Your task:
From the first line of the data through the line containing "o = bpy.data.objects.new('forest', me);", return each line exactly.

Information supplied:
◆ ◆ ◆ ◆ ◆ ◆ ◆

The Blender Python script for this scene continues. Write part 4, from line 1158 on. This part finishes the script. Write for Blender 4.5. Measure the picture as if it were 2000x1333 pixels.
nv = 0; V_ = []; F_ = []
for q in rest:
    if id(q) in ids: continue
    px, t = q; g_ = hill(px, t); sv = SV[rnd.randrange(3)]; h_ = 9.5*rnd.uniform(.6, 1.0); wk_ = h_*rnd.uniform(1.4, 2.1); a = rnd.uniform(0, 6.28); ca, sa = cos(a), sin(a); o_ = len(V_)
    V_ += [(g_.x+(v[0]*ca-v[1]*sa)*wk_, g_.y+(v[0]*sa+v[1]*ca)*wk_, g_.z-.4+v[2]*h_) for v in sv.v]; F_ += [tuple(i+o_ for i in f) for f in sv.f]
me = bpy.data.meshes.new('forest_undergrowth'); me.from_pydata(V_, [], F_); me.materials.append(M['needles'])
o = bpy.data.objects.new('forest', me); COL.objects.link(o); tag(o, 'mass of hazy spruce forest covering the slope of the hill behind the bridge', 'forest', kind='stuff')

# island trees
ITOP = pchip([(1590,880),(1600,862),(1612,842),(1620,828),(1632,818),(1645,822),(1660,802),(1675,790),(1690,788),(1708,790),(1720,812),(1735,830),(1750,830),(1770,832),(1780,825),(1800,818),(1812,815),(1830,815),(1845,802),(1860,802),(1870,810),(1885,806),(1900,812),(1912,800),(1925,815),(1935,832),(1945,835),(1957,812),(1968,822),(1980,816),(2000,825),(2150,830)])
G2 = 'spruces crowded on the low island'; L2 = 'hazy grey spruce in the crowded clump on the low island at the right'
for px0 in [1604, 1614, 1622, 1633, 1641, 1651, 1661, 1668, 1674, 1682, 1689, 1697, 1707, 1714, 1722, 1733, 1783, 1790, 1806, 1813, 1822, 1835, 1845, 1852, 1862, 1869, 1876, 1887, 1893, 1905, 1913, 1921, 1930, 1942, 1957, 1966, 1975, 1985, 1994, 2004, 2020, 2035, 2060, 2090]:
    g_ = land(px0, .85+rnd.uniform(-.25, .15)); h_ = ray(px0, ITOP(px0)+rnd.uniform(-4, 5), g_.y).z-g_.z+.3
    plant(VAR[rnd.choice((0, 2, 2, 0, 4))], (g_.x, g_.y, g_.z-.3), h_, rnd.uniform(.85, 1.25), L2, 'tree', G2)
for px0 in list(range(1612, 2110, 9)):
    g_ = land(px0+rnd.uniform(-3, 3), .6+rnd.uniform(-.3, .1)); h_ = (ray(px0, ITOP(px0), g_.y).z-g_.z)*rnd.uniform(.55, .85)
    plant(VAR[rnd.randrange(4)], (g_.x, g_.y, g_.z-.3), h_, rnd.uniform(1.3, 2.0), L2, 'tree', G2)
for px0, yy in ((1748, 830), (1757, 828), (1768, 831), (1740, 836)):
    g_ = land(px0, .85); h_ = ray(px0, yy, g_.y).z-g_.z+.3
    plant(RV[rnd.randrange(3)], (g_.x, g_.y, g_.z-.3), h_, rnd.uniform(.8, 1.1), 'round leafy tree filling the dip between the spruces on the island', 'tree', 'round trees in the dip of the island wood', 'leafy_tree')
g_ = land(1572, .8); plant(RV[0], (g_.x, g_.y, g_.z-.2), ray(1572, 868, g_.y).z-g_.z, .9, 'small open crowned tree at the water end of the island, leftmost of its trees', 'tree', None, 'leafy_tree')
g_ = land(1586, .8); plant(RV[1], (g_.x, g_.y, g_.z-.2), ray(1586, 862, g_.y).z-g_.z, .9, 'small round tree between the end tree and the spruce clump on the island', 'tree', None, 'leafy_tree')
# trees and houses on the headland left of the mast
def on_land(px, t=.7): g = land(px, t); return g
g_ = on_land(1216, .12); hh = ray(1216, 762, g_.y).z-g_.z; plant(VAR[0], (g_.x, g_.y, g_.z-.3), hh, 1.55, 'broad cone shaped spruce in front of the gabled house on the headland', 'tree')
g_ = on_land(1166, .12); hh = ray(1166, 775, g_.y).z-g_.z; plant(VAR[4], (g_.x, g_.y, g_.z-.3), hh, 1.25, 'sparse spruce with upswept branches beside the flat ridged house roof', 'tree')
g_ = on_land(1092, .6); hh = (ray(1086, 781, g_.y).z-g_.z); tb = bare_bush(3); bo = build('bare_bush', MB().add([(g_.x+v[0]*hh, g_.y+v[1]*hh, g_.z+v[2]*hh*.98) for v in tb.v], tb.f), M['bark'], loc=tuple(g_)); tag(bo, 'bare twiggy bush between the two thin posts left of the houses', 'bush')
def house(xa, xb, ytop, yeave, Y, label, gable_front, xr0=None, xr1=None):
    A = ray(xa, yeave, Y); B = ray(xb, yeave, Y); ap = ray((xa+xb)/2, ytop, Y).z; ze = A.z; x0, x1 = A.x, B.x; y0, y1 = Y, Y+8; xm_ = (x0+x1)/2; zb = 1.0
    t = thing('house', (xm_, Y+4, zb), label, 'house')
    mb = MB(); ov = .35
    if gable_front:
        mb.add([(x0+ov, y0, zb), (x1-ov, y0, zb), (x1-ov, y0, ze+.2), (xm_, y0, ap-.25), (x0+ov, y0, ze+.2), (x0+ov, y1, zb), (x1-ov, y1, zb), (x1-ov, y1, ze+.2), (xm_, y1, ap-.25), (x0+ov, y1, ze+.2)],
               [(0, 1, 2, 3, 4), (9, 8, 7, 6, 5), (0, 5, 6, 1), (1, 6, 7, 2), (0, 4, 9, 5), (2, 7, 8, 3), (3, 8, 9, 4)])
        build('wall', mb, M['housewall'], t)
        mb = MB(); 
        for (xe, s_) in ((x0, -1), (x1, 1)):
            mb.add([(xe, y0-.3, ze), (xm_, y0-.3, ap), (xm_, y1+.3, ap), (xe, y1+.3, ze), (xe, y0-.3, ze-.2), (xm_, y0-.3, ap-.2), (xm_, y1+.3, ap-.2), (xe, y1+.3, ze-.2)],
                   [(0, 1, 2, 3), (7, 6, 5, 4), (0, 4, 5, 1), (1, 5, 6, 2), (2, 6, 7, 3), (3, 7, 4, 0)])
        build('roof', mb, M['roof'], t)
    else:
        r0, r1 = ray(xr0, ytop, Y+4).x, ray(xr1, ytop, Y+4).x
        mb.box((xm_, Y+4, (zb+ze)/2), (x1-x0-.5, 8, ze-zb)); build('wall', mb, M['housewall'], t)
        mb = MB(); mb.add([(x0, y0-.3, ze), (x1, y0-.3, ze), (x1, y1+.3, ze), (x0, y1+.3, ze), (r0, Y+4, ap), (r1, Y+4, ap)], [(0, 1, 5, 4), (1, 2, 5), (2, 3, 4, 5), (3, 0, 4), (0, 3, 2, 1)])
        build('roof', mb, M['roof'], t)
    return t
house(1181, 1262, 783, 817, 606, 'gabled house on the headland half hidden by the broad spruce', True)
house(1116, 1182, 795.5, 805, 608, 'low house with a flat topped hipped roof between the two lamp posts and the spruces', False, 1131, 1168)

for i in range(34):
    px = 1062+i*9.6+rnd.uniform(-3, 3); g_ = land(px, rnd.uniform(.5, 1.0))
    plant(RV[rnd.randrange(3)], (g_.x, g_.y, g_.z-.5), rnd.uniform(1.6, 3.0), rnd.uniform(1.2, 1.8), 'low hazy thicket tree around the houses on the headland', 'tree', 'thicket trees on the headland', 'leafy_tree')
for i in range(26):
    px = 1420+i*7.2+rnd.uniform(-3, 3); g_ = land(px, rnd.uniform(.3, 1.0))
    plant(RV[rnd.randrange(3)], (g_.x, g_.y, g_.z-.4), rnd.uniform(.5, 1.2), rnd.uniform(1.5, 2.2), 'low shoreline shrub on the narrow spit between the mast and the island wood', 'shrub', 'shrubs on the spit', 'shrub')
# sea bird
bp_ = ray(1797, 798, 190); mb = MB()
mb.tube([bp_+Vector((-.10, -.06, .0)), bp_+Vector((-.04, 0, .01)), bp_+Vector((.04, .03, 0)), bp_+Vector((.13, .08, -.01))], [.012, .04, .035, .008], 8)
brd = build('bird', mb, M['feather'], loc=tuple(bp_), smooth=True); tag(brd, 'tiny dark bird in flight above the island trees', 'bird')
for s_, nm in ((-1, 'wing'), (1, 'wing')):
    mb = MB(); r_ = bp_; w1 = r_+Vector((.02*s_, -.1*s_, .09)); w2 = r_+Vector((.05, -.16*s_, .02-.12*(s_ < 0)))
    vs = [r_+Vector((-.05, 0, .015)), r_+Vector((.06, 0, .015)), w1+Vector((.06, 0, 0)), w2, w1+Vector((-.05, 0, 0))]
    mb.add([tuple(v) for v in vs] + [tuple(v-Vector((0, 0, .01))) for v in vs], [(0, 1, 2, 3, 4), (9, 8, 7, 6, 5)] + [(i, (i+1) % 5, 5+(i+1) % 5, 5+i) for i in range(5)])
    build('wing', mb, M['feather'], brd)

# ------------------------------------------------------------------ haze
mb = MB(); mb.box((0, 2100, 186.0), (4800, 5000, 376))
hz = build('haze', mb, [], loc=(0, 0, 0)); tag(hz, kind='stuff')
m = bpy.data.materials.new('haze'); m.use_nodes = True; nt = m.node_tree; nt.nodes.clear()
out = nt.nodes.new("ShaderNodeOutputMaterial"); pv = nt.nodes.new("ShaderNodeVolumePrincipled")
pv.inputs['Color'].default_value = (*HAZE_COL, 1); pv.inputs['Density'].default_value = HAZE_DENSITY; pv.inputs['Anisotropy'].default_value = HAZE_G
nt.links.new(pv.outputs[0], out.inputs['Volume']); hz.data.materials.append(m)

◆ ◆ ◆ ◆ ◆ ◆ ◆

Solution to the problem:
The Blender Python script for this scene continues. Write part 4, from line 1158 on. This part finishes the script. Write for Blender 4.5. Measure the picture as if it were 2000x1333 pixels.
nv = 0; V_ = []; F_ = []
for q in rest:
    if id(q) in ids: continue
    px, t = q; g_ = hill(px, t); sv = SV[rnd.randrange(3)]; h_ = 9.5*rnd.uniform(.6, 1.0); wk_ = h_*rnd.uniform(1.4, 2.1); a = rnd.uniform(0, 6.28); ca, sa = cos(a), sin(a); o_ = len(V_)
    V_ += [(g_.x+(v[0]*ca-v[1]*sa)*wk_, g_.y+(v[0]*sa+v[1]*ca)*wk_, g_.z-.4+v[2]*h_) for v in sv.v]; F_ += [tuple(i+o_ for i in f) for f in sv.f]
me = bpy.data.meshes.new('forest_undergrowth'); me.from_pydata(V_, [], F_); me.materials.append(M['needles'])
o = bpy.data.objects.new('forest', me); COL.objects.link(o); tag(o, 'mass of hazy spruce forest covering the slope of the hill behind the bridge', 'forest', kind='stuff')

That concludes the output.